[Stored data]
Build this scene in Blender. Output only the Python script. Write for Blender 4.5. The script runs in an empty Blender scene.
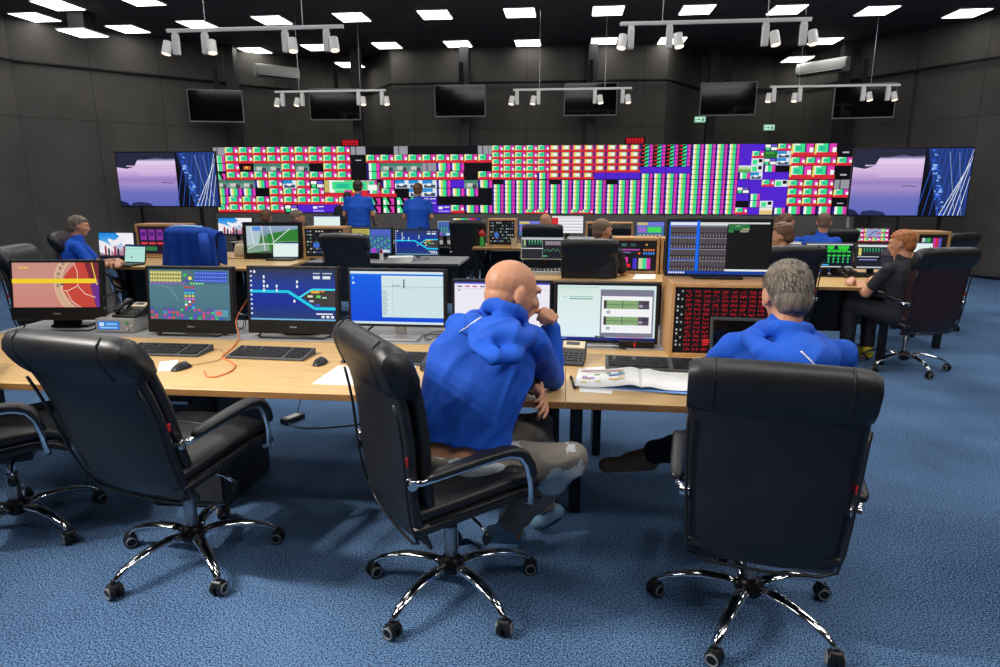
import bpy, bmesh, math, random
from math import sin, cos, pi, radians, atan2, sqrt
from mathutils import Vector, Matrix, noise
random.seed(7)
S = bpy.context.scene
COL = S.collection
V = Vector
# ------------------------------------------------------------------ camera model (used to read real positions off the floor plan)
FOC, PITCH, YAW, EYE = 650.0, radians(12.74), radians(6.0), 1.65
def ray(px, py):
    x = (px-500)/FOC; y = -(py-333.5)/FOC
    f = cos(PITCH)+y*sin(PITCH); u = -sin(PITCH)+y*cos(PITCH)
    return V((x*cos(YAW)-f*sin(YAW), x*sin(YAW)+f*cos(YAW), u))
def az(px, py, z):
    d = ray(px, py); return d*((z-EYE)/d.z)+V((0,0,EYE))
def ay(px, py, Y):
    d = ray(px, py); return d*(Y/d.y)+V((0,0,EYE))
def lin(c):
    r = []
    for v in c[:3]:
        v = v/255.0
        r.append(v/12.92 if v <= .04045 else ((v+.055)/1.055)**2.4)
    return (r[0], r[1], r[2], 1.0)
# ------------------------------------------------------------------ materials
def nmat(name):
    m = bpy.data.materials.new(name); m.use_nodes = True
    return m, m.node_tree, m.node_tree.nodes['Principled BSDF']
def mat(name, rgb, rough=.5, metal=0, bump=0, bscale=200, var=0, vscale=8, coat=0, spec=.5, stretch=None, emit=0):
    m, t, b = nmat(name)
    c = lin(rgb)
    b.inputs['Base Color'].default_value = c
    b.inputs['Roughness'].default_value = rough
    b.inputs['Metallic'].default_value = metal
    b.inputs['Specular IOR Level'].default_value = spec
    if coat: b.inputs['Coat Weight'].default_value = coat
    if emit:
        b.inputs['Emission Color'].default_value = c; b.inputs['Emission Strength'].default_value = emit
    tc = t.nodes.new('ShaderNodeTexCoord')
    src = tc.outputs['Object']
    if stretch:
        mp = t.nodes.new('ShaderNodeMapping'); mp.inputs['Scale'].default_value = stretch
        t.links.new(src, mp.inputs['Vector']); src = mp.outputs['Vector']
    if var:
        n = t.nodes.new('ShaderNodeTexNoise'); n.inputs['Scale'].default_value = vscale; n.inputs['Detail'].default_value = 6
        t.links.new(src, n.inputs['Vector'])
        r = t.nodes.new('ShaderNodeValToRGB')
        r.color_ramp.elements[0].position = .3; r.color_ramp.elements[1].position = .7
        r.color_ramp.elements[0].color = tuple(max(0, x*(1-var)) for x in c[:3])+(1,)
        r.color_ramp.elements[1].color = tuple(min(1, x*(1+var)) for x in c[:3])+(1,)
        t.links.new(n.outputs['Fac'], r.inputs['Fac']); t.links.new(r.outputs['Color'], b.inputs['Base Color'])
    if bump:
        n2 = t.nodes.new('ShaderNodeTexNoise'); n2.inputs['Scale'].default_value = bscale; n2.inputs['Detail'].default_value = 4
        t.links.new(src, n2.inputs['Vector'])
        bp = t.nodes.new('ShaderNodeBump'); bp.inputs['Strength'].default_value = bump; bp.inputs['Distance'].default_value = .01
        t.links.new(n2.outputs['Fac'], bp.inputs['Height']); t.links.new(bp.outputs['Normal'], b.inputs['Normal'])
    return m
M = {}
M['leather'] = mat('black_leather', (27,27,30), .40, bump=.12, bscale=260, var=.25, vscale=6)
M['leather_reflection'] = mat('leather_reflection_tint', (48,22,24), .42, bump=.12, bscale=260, var=.3, vscale=6)  # black leather with the maroon tint of a reflection painted into its colour
M['chrome'] = mat('chrome', (225,228,232), .09, 1)
M['steel'] = mat('brushed_steel', (165,168,172), .3, 1)
M['black'] = mat('black_plastic', (17,17,19), .38, bump=.05, bscale=500)
M['blackm'] = mat('black_matte', (12,12,13), .75)
M['darkgrey'] = mat('dark_grey_metal', (52,53,56), .5)
M['key'] = mat('key_plastic', (30,30,33), .45)
M['kbody'] = mat('keyboard_plastic', (66,68,72), .5)
M['grey'] = mat('grey_laminate', (150,150,150), .45, bump=.04, bscale=90, var=.08)
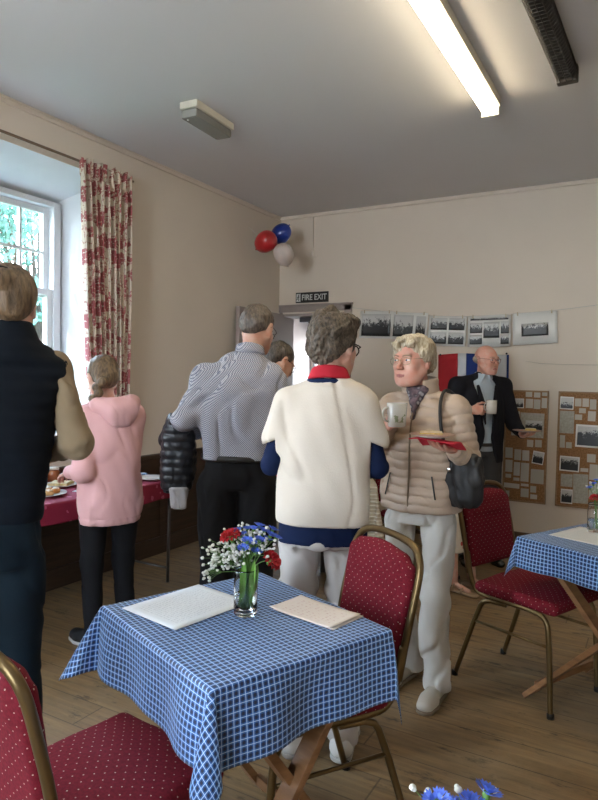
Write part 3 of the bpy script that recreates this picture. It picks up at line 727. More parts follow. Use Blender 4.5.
m = MB(); leaves(m, rnd, (-4.6, 10.2, 1.0), (1.2, .7, 1.2), 2600, .07); tag(m.build('bush', plain('bright_green_leaves', (.16, .30, .08), .6, var=.5, vscale=3)), 'bright green bush outside the lobby window', 'bush')

# ================================================================== curtain and its rail
def sheet(name, fn, nu, nv, mat, parent=None, thick=.003, uvs=None):
    vs = []; fs = []; uv = []
    for j in range(nv + 1):
        for i in range(nu + 1): vs.append(fn(i / nu, j / nv)); uv.append((i / nu, j / nv) if uvs is None else uvs(i / nu, j / nv))
    for j in range(nv):
        for i in range(nu): a = j * (nu + 1) + i; fs.append([a, a + 1, a + nu + 2, a + nu + 1])
    me = bpy.data.meshes.new(name); me.from_pydata(vs, [], fs); o = mkobj(name, me, mat, parent, True)
    l = me.uv_layers.new(name='UVMap')
    for lp in me.loops: l.data[lp.index].uv = uv[lp.vertex_index]
    if thick: md = o.modifiers.new('thickness', 'SOLIDIFY'); md.thickness = thick; md.offset = 0
    return o
def curt(u, v):                                                     # v 0 bottom .. 1 top
    z = .95 + v * 1.95; top = v ** 1.2
    y0 = 3.15 + (3.045 - 3.15) * top; y1 = 3.515 + (3.53 - 3.515) * top
    a = u * 2 * pi * 8.5
    d = .028 * sin(a + .6 * sin(3 * v)) + .010 * sin(2.3 * a + 5 * v)
    if v > .94: d = .020 * sin(a * 1.9) + (.006 if v < .985 else .012)
    return (XW + .085 + d, y0 + (y1 - y0) * u + .010 * cos(a), z - (.014 * sin(a * .5) if v > .99 else 0))
cu = sheet('curtain', curt, 150, 60, m_toile(), uvs=lambda u, v: (u * 1.1, v * 1.95)); tag(cu, 'cream curtain with red floral print hanging at the right of the left window', 'curtain')
m = MB(); m.tube([(XW + .06, 2.0, 2.885), (XW + .06, 3.58, 2.885)], .009, 10)
for y in (2.05, 3.56): m.tube([(XW + .001, y, 2.885), (XW + .06, y, 2.885)], .006, 8)
tag(m.build('curtain_rail', m_wood('brown_wood_rail', (.10, .06, .035), (.17, .11, .07))), 'thin brown curtain rail along the top of the left window', 'curtain rail')

# ================================================================== ceiling fittings
M_CREAMP = plain('cream_plastic', (.60, .57, .48), .4, var=.03); M_TUBE = emis('fluorescent_tube_glow', (1.0, .84, .58), 17.0)
t = empty('fluorescent_light', (-.935, 2.83, CEIL), 0, 'long bright fluorescent strip light running down the ceiling', 'ceiling light')
MB().box((.025, 0, -.030), (.07, 2.16, .055), bevel=.004).build('batten', M_CREAMP, t)
m = MB(); pts = [(-.046, -.058), (-.046, -.078), (-.034, -.092), (.034, -.092), (.046, -.078), (.046, -.058)]
m.prism([(x, z) for x, z in pts], -1.07, 1.07, Matrix(((1, 0, 0, 0), (0, 0, 1, 0), (0, 1, 0, 0), (0, 0, 0, 1)))); m.build('diffuser', M_TUBE, t)
for y in (-1.08, 1.08): MB().box((0, y, -.068), (.102, .022, .078), bevel=.006).build('end_cap', M_CREAMP, t)
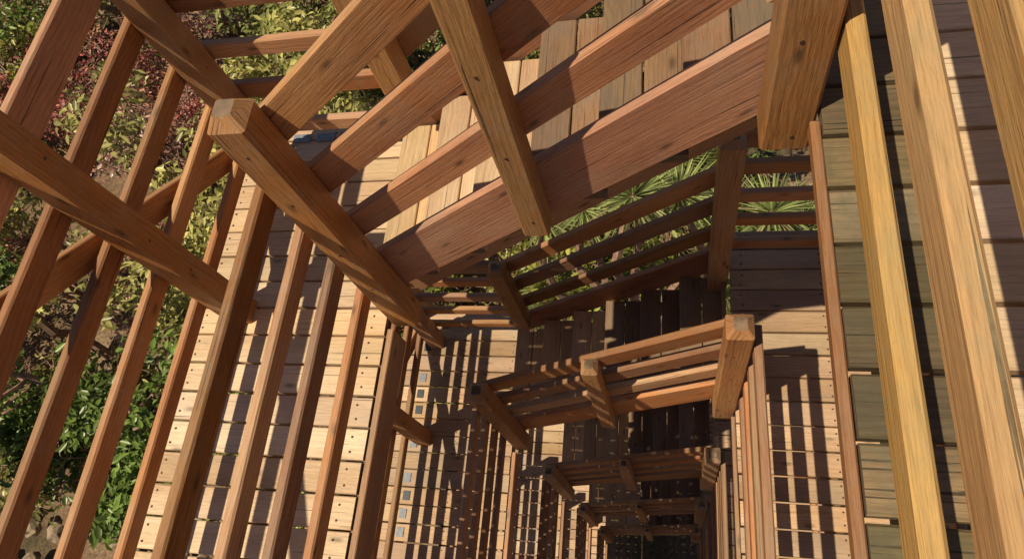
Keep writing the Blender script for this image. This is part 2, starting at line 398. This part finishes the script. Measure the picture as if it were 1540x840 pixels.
def tree(x,y,H,R,nleaf,pal,ls,name='broadleaf_tree'):
    c=Col(); top=Vector((x+j(.6),y+j(.6),H*.8)); twig(c,Vector((x,y,-.2)),top,.15,.05,5)
    tips=[]
    for i in range(11):
        f=random.uniform(.35,.95); p=Vector((x,y,0)).lerp(top,f); a=random.uniform(0,6.28)
        q=p+Vector((math.cos(a)*R*random.uniform(.5,1),math.sin(a)*R*random.uniform(.5,1),random.uniform(.4,1.6))); twig(c,p,q,.05,.02,4); tips.append(q)
        for _ in range(4):
            r=q+Vector((j(1),j(1),random.uniform(0,.8)))*R*.35; twig(c,p.lerp(q,random.uniform(.5,1)),r,.018,.006,2); tips.append(r)
    tips.append(top)
    T_=np.array([tuple(q) for q in tips]); k=rng.integers(len(T_),size=nleaf)
    d=unit(rng.normal(size=(nleaf,3))); P=T_[k]+d*rng.uniform(.05,1,(nleaf,1))**.5*R*.24
    Nn=unit(d*.4+rng.normal(size=(nleaf,3))*.6+np.array([0,0,.8]))
    lb=rng.uniform(.65,1.4,(len(T_),1)); C=pal[rng.integers(len(pal))]*lb[k]*rng.uniform(.45,1.35,(nleaf,1))
    o=c.build(name)
    lo=bpy.data.objects.new('crown',leaves_mesh('crown',P,Nn,rng.uniform(.6,1.3,nleaf)*ls,C)); scene.collection.objects.link(lo); lo.parent=o
for (x,y,H,R) in ((-9.5,6,7.5,2.0),(-8.5,12.5,7,2),(-15,5.0,7,2.2),(-9.5,2.6,6,1.7),(-5,14,6.5,2.2),(-18,16,8,2.6),(-7.5,8.5,7,1.8),(-12.5,3.4,6.5,1.9)):
    tree(x,y,H,R,4000,GREENS,.18)

def frond_obj(me_v,me_f,col,o,nm):
    me=bpy.data.meshes.new(nm); me.from_pydata([tuple(v) for v in me_v],[],me_f); at=me.attributes.new('lc','FLOAT_COLOR','POINT'); at.data.foreach_set('color',np.array(col,dtype=np.float32).ravel())
    me.materials.append(M_LEAF); f=bpy.data.objects.new(nm,me); scene.collection.objects.link(f); f.parent=o
def palm(x,y,z,R,nf,name='palmetto_palm'):
    c=Col(); twig(c,Vector((x,y,-.2)),Vector((x,y,z)),.12,.10,4)
    me_v=[];me_f=[];col=[]
    for i in range(nf):
        az=i*2.399+j(.2); el=random.uniform(.0,1.2); L=R*random.uniform(.7,1.1)
        d=Vector((math.cos(az)*math.cos(el),math.sin(az)*math.cos(el),math.sin(el)))
        hub=Vector((x,y,z))+d*L*.35; twig(c,Vector((x,y,z)),hub,.012,.008,2)
        side=d.cross(Vector((0,0,1))).normalized(); up=side.cross(d)
        cc=np.array([.30,.33,.11])*random.uniform(.4,1.4)
        for b in range(17):
            a=(b-8)/8*1.25; dd=(d*math.cos(a)+side*math.sin(a)).normalized(); ll=L*.65*(1-.15*abs(a))
            w=up.cross(dd).normalized()*.009*R
            tip=hub+dd*ll+Vector((0,0,-.12*ll)); mid=hub+dd*ll*.5+Vector((0,0,.02))
            n0=len(me_v); me_v+= [hub-w*.3,hub+w*.3,mid+w,tip,mid-w]; me_f.append((n0,n0+1,n0+2,n0+3,n0+4)); col+= [tuple(cc)+(1,)]*5
    frond_obj(me_v,me_f,col,c.build(name),'fronds')
def yucca(x,y,heads,name='yucca_plant'):
    c=Col(); me_v=[];me_f=[];col=[]
    for (dx,dy,z,R) in heads:
        h=Vector((x+dx,y+dy,z)); twig(c,Vector((x+dx*.2,y+dy*.2,-.2)),h,.10,.06,5)
        for i in range(110):
            az=i*2.399+j(.25); el=math.asin(min(1,max(-.35,-.3+1.3*(i/110)+j(.08)))); L=R*random.uniform(.8,1.1)
            d=Vector((math.cos(az)*math.cos(el),math.sin(az)*math.cos(el),math.sin(el))); side=d.cross(Vector((0.01,0,1))).normalized()
            cc=np.array([.34,.39,.15])*random.uniform(.35,1.6)
            if el<-.15: cc=np.array([.5,.4,.22])*random.uniform(.5,1)
            w=.015*R/.8
            b0=h+d*.05; m1=h+d*L*.45+Vector((0,0,.01)); tp=h+d*L+Vector((0,0,-.06*L)); n0=len(me_v)
            keel=side.cross(d)*-.010
            me_v+=[b0-side*w*.7,b0+side*w*.7,m1+side*w,tp,m1-side*w,b0+keel,m1+keel]
            me_f+=[(n0+5,n0+1,n0+2,n0+6),(n0+6,n0+2,n0+3),(n0,n0+5,n0+6,n0+4),(n0+4,n0+6,n0+3)]; col+=[tuple(cc)+(1,)]*7
    frond_obj(me_v,me_f,col,c.build(name),'leaf_blades')
yucca(-.5,4.5,[(0,0,8.0,.7),(.55,.35,7.4,.7),(-.7,.3,7.2,.65),(.1,.9,6.8,.65)])
yucca(1.2,4.8,[(0,0,7.0,.7),(-.5,.5,6.3,.65),(.5,.2,6.4,.65)])
yucca(-1.9,5.2,[(0,0,6.2,.7),(.5,.4,5.6,.7)])
for (x,y,z,R) in ((-.2,7.6,4.2,1.5),(-2.4,5.6,2.2,1.1),(.6,5.6,3.0,1.1),(-7.5,4.6,3.4,1.2),(-1.6,4.4,1.2,.9)):
    palm(x,y,z,R,30)

M_STONE=simple('rubble_stone',(.34,.25,.17),.9,0,6,.6)
import bmesh
def rockfield(name,pts):
    bm=bmesh.new()
    for (x,y,z,s) in pts:
        r=bmesh.ops.create_icosphere(bm,subdivisions=2,radius=1,matrix=Matrix.Translation((x,y,z))@Matrix.Rotation(random.uniform(0,6),4,'Z')@Matrix.Diagonal((s*random.uniform(.8,1.5),s*random.uniform(.7,1.1),s*random.uniform(.5,.8),1)))
        for v in r['verts']: v.co+=Vector((j(1),j(1),j(1)))*s*.12
    me=bpy.data.meshes.new(name); bm.to_mesh(me); bm.free(); me.materials.append(M_STONE)
    o=bpy.data.objects.new(name,me); scene.collection.objects.link(o)
for row in range(4):
    pts=[]; x=-22
    while x<-7:
        s=random.uniform(.12,.28); pts.append((x,1.3-row*.9+.25*math.sin(x*.7)+j(.12),.1,s)); x+=s*2.6
    rockfield('stone_wall',pts)
rockfield('rocks',[(random.uniform(-8,-3),random.uniform(8,15),.1,random.uniform(.2,.5)) for _ in range(40)])

# ---------------- light, world, camera ----------------
w=bpy.data.worlds.new('World'); scene.world=w; w.use_nodes=True; t=w.node_tree
sky=t.nodes.new('ShaderNodeTexSky'); sky.sky_type='NISHITA'; sky.sun_disc=False
sky.sun_elevation=math.asin(SUN.z); sky.sun_rotation=math.atan2(SUN.x,SUN.y)
bg=t.nodes['Background']; bg.inputs[1].default_value=.05; t.links.new(sky.outputs[0],bg.inputs[0])
ld=bpy.data.lights.new('sun','SUN'); ld.energy=5; ld.angle=math.radians(.5); ld.color=(1,.86,.62)
lo=bpy.data.objects.new('sun',ld); scene.collection.objects.link(lo); lo.rotation_euler=SUN.to_track_quat('Z','Y').to_euler()
cd=bpy.data.cameras.new('camera'); cam=bpy.data.objects.new('camera',cd); scene.collection.objects.link(cam)
fwd=Vector((-.2274,.4123,-.8820)).normalized(); rt=Vector((.9738,.0899,-.2090)); rt=(rt-fwd*rt.dot(fwd)).normalized(); up=rt.cross(fwd)
cam.matrix_world=Matrix.Translation(W(0,0,0))@Matrix((rt,up,-fwd)).transposed().to_4x4()
cd.sensor_width=36; cd.lens=1055/1540*36; cd.clip_start=.02; cd.clip_end=1000
scene.camera=cam
scene.view_settings.view_transform='Standard'; scene.view_settings.look='None'; scene.view_settings.exposure=0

YOUR GOAL: In the entries above, identify every line with the string "empty".

RESPONSE TO THE TASK:
Build this scene in Blender. Output only the Python script. Write for Blender 4.5. The script runs in an empty Blender scene.
t = empty('fluorescent_light', (-.935, 2.83, CEIL), 0, 'long bright fluorescent strip light running down the ceiling', 'ceiling light')